Los Pinares
“El hombre es un ser de lejanías”,
escribió Heidegger. Tarda uno media vida en comprender a medias esta misteriosa
frase.
Cuando se es joven los pasos nos conducen
siempre hacia el centro de las cosas, de las ciudades, pero con el tiempo el
camino que hacemos al andar va desviándonos dulcemente hacia las afueras de
todo y nos vamos convirtiendo en transeúntes solitarios de desmontes, ateridos
fugitivos de media mañana, peatones de bruma y soliloquio. Seres de lejanías.
Hace tiempo que mis pies sólo me llevan a
barriadas extremas, a remotos andurriales donde no sólo no se me ha perdido
nada, sino que yo mismo acabo inevitablemente extraviado, preguntándole a una
cabra por el camino de vuelta. Las cabras son animales muy serviciales, y si te
diriges a ellas con educación y sin levantarles la voz enseguida te orientan sobre
dónde cae la ciudad y dónde el monte, que es adonde tiran las cabras según el
adagio popular.
Andando, andando, un pié tras el otro, mis
asendereados zapatos me llevan habitualmente a los pinares que ciñen mi pueblo,
bosque entre dos ríos, varadero helado y ocre de mi negritud con bufanda entre
el blanco escarchado del invierno. En el pinar soy un extraño que quiebra a su
paso el suelo cubierto de tamujas, sobresalta la marea de silencio de las ramas
y patea las piñas sin piñones.
Los pájaros me evitan y me observan
indiferentes o desconfiados, preguntándose sin duda por el absurdo bípedo
implume y embozado que interrumpe con sus torpes ruidos la brillante, sostenida
melodía de sus silbos. Me siento bien aquí, refugiado en el seno verde y
matricial de los pinares de Arévalo.
Lamentablemente, el pinar, los pinares, ya no
son lo que eran. Al contrario que en el drama de Shakespeare, en el que el
bosque avanzaba amenazante hacia el castillo, en mi pueblo es al revés: es el
castillo hortera de los chalets (también llamados viviendas unifamiliares por
la estúpida jerga de los constructores) el que va inexorablemente invadiendo y
esquilmando el bosque, que retrocede y ralea y se desmedra y descompone, acosado
por la devastadora metástasis del ladrillo.

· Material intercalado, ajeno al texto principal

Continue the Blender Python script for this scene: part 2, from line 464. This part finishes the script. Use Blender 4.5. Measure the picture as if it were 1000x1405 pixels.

El pinar, los pinares, acabarán siendo –si nadie
lo remedia– un vertedero entreverado de urbanizaciones.
En mi último paseo me encontré un jergón de hierro,
una cocina de gas, dos persianas, un sillón de mimbre, un montón de patatas
podridas, media docena de botes de detergente, un pantalón de deporte de color
añil, unas bragas con puntilla (¿?), un cubo de fregar, una escoba partida, un
colchón desventrado, el esqueleto de una lavadora, una butaca de coche, el forro
de una butaca de coche, y un número incalculable de botellas de vidrio, envases
de plástico, bolsas de aperitivos, condones, cajas de condones y papeles de toda
laya y condición.
El caso es que es muy extraño porque, aunque
salga del pinar, a veces tengo la inquietante sensación de seguir en él. Será –volviendo
a Heidegger– que las lejanías que me constituyen consisten para mí en
adentrarme en el pinar asediado de mi pueblo y llegar a casa perfumado de
tomillos y resinas sin haber salido del bosque. Mi familia dice que se me nota
ausente y mis amigos me reprochan que no se me ve, que tendría que pasar más
tiempo en el cogollo del meollo, en el centro del pueblo, que es donde se
encuentran los triunfos de la baraja, los asuntos, las oficinas, los
escaparates y los cafés, pero debe ser que uno ya solo se entiende con la cabra,
con el vencejo y con el pino piñonero.
Estrambote: Emilio Romero aseguraba que la resina de estos pinares producía unos contundentes
efectos afrodisíacos, y él debía de saberlo bien a juzgar por la plural
historia de su corazón y su bragueta.